Eliminating CSI Without Sacrificing Performance
The authors argue that the combination of location-based input, hierarchical control, and decentralised execution creates an approach that is both scalable and cost-effective for intelligent wireless environments. The elimination of pilot-based channel sounding reduces both computational load and the signalling overhead that eats into available bandwidth — costs that become increasingly significant at mmWave frequencies, where channel conditions change rapidly and the antenna arrays involved are large.
The work builds on a growing body of research applying reinforcement learning to wireless network optimisation, where the environment is too complex and dynamic for hand-crafted rules to remain effective. Multi-agent approaches are attractive here because wireless networks are inherently distributed systems: many nodes, many users, many decisions happening simultaneously.
That said, the gap between simulation and deployment remains significant. Ray-tracing provides a realistic testbed, but real environments introduce hardware imperfections, mobility patterns, and interference sources that models approximate but cannot fully capture.
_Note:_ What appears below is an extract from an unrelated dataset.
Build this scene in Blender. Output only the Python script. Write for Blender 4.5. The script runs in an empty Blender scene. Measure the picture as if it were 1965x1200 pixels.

The framework's dependence on location data also introduces its own requirements — reliable, low-latency positioning infrastructure is not universally available, particularly indoors or in dense urban canyons where mmWave networks are most needed.
What This Means
For engineers and researchers working on next-generation wireless infrastructure, this paper offers a concrete demonstration that AI-driven, CSI-free control of reconfigurable reflectors can outperform conventional centralised approaches in simulation — a signal that the architectural assumptions underlying large-scale RIS deployment may merit revision.